(Records with scene code)
::::

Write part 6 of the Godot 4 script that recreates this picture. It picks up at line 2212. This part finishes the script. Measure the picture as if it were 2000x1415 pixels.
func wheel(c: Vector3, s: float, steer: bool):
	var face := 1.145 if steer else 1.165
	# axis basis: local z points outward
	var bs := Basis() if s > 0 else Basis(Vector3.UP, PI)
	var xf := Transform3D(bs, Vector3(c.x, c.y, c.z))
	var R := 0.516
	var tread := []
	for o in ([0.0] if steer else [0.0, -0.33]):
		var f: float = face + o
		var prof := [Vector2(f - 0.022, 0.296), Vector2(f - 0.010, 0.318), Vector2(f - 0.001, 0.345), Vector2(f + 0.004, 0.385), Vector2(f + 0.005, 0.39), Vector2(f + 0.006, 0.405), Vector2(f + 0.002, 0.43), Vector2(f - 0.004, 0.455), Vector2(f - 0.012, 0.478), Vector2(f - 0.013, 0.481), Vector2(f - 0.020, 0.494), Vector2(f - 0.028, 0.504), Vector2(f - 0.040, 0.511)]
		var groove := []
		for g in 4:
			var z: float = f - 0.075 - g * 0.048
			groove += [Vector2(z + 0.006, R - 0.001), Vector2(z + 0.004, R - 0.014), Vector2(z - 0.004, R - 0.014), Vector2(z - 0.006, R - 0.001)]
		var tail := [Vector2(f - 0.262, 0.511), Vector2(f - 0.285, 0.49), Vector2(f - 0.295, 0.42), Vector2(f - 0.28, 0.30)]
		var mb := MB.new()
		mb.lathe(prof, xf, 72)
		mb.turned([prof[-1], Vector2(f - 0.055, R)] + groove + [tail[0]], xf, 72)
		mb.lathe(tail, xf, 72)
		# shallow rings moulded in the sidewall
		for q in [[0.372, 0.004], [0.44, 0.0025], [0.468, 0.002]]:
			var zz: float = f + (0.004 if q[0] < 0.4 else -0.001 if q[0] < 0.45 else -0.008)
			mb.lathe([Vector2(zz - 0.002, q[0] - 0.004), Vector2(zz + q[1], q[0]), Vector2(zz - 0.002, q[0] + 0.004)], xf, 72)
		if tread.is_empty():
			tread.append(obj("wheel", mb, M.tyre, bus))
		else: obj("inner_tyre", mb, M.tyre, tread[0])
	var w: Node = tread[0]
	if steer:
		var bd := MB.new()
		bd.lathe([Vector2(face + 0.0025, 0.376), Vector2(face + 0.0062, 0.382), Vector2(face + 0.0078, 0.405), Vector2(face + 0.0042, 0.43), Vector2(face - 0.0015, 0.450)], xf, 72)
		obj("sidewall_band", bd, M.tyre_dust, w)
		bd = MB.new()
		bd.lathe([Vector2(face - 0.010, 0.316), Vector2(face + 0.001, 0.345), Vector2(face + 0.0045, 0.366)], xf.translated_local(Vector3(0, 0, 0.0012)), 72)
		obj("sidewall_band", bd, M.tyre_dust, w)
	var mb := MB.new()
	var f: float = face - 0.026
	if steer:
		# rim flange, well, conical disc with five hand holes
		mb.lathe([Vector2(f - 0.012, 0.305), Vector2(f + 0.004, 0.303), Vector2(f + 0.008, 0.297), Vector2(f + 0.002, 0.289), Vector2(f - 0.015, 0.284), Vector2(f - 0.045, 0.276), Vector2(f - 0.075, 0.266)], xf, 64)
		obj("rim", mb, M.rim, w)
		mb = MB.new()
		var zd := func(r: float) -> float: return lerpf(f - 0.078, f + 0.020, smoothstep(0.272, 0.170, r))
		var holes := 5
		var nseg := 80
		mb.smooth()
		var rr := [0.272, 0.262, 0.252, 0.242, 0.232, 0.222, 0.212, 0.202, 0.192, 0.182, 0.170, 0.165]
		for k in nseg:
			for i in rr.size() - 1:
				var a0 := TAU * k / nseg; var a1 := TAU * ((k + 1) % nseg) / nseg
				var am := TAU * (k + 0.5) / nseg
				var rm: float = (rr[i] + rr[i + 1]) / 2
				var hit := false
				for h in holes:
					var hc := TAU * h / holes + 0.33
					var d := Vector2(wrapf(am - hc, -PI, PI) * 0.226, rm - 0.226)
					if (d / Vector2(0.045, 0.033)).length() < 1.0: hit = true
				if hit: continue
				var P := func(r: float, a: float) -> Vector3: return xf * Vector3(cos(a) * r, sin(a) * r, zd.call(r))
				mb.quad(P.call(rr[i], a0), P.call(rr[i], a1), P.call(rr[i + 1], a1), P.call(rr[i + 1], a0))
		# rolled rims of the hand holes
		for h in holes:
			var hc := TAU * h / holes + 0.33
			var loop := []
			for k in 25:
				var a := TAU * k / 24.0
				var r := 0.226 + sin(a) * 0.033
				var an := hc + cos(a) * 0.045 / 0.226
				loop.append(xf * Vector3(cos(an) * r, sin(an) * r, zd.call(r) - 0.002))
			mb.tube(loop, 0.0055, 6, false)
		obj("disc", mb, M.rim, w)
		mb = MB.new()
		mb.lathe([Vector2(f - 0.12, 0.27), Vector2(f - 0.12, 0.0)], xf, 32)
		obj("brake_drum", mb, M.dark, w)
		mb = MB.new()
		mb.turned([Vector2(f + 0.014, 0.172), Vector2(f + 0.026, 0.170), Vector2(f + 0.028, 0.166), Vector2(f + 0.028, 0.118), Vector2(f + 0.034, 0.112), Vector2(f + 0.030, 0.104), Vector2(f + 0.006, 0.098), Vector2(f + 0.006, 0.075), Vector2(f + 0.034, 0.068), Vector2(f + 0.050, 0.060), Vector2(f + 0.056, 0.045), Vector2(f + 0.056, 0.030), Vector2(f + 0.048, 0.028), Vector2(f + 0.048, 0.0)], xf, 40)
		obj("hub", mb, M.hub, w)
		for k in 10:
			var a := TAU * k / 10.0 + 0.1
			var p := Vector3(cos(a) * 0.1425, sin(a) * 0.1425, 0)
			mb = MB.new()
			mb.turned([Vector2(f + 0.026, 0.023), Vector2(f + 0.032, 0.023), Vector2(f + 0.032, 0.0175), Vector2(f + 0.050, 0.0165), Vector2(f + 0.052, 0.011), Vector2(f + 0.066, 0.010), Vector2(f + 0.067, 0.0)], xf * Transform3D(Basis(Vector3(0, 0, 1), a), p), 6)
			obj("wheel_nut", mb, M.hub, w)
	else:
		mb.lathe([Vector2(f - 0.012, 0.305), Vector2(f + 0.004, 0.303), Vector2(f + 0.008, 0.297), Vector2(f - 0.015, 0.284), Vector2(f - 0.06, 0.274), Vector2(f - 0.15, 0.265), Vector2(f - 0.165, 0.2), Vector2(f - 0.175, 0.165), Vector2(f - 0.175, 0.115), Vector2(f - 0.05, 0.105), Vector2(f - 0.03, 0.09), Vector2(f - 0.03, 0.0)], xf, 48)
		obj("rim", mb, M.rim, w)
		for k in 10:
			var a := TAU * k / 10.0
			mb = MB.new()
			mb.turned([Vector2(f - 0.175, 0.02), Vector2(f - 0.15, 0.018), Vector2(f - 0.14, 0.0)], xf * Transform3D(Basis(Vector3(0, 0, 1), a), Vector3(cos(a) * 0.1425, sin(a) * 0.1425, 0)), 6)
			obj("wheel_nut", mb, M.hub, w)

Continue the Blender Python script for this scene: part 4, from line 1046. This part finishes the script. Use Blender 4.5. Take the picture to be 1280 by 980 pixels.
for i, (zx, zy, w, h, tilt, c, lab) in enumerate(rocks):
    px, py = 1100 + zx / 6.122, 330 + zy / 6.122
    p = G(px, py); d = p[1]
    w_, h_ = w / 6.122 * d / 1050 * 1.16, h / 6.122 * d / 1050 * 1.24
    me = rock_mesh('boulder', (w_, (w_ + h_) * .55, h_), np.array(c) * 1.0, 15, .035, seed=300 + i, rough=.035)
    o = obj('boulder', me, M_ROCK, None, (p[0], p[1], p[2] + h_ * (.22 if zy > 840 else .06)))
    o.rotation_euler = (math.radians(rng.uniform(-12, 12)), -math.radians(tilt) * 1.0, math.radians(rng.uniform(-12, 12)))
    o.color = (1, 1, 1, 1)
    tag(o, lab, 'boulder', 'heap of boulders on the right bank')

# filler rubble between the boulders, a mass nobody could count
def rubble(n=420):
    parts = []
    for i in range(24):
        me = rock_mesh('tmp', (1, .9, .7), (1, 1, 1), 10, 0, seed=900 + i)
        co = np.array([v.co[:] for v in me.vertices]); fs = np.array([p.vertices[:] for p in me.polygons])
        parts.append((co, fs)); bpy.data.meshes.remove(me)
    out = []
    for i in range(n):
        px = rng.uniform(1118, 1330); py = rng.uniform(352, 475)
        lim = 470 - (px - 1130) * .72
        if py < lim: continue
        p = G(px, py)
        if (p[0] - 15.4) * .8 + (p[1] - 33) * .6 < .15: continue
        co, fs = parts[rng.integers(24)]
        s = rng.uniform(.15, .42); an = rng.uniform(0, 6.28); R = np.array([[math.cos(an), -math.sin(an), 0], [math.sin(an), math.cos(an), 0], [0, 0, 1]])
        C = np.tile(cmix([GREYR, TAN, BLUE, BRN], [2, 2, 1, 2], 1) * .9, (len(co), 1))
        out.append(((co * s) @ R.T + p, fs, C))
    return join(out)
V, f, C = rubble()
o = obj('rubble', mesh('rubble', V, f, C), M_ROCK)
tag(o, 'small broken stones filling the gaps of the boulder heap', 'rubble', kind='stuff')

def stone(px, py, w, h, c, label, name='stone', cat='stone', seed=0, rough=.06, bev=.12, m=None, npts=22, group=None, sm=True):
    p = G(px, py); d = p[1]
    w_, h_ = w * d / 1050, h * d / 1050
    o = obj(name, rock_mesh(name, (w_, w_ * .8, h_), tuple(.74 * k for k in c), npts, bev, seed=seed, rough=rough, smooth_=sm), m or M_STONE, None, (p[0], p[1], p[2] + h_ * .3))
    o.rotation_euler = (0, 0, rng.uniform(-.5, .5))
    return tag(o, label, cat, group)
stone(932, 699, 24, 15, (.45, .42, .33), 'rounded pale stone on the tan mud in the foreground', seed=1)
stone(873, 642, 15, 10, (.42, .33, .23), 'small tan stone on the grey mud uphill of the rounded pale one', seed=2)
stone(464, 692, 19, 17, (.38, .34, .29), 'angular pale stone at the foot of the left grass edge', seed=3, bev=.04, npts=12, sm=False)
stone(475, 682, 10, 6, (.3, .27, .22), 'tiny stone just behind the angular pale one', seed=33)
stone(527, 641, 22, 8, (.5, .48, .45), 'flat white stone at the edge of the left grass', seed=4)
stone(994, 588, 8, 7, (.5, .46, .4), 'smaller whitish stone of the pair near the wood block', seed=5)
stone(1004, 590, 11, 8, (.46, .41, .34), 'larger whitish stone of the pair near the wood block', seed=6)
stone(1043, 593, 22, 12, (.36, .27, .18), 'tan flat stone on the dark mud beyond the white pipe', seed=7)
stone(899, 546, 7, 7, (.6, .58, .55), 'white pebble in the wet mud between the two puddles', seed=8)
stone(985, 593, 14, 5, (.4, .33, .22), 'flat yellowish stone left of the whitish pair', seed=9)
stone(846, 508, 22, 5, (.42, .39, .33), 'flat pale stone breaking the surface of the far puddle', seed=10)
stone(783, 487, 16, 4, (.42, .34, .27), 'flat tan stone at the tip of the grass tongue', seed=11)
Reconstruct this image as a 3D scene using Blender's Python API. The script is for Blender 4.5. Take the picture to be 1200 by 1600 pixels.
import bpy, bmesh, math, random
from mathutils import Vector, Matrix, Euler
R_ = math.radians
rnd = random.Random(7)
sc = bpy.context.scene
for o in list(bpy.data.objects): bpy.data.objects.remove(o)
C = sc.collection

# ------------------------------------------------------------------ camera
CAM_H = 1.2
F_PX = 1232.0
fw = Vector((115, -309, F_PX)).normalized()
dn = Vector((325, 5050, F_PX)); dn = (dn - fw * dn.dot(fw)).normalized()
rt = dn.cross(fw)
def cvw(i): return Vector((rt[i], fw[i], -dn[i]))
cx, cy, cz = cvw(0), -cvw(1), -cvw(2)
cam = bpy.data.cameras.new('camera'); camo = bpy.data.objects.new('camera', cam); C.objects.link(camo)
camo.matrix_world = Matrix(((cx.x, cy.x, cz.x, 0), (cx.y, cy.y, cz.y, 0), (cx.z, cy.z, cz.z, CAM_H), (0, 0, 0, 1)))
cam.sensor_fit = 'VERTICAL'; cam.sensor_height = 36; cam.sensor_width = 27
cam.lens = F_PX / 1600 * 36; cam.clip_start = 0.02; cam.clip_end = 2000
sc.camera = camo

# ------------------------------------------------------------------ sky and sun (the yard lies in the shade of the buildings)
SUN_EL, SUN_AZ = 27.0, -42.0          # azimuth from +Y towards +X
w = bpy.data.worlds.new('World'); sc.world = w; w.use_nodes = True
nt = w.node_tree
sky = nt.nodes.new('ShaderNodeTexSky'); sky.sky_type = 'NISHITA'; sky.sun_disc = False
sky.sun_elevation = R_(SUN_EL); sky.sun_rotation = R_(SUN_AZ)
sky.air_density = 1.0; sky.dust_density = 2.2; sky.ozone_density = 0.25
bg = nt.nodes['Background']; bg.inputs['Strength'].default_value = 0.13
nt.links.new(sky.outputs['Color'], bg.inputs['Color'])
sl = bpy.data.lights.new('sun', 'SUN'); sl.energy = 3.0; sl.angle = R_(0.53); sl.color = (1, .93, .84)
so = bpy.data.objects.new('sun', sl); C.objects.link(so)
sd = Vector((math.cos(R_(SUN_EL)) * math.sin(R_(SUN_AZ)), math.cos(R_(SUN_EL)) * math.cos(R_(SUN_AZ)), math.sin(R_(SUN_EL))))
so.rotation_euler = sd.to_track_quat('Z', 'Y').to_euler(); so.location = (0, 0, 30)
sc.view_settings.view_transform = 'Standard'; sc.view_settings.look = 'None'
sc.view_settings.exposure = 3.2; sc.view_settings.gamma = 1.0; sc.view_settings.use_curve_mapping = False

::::

- **Task**
The lines to be given again exactly are those from the one containing "Reconstruct this image" up to and including the one containing "C = sc.collection".

- **Answer to this exercise**
Reconstruct this image as a 3D scene using Blender's Python API. The script is for Blender 4.5. Take the picture to be 1200 by 1600 pixels.
import bpy, bmesh, math, random
from mathutils import Vector, Matrix, Euler
R_ = math.radians
rnd = random.Random(7)
sc = bpy.context.scene
for o in list(bpy.data.objects): bpy.data.objects.remove(o)
C = sc.collection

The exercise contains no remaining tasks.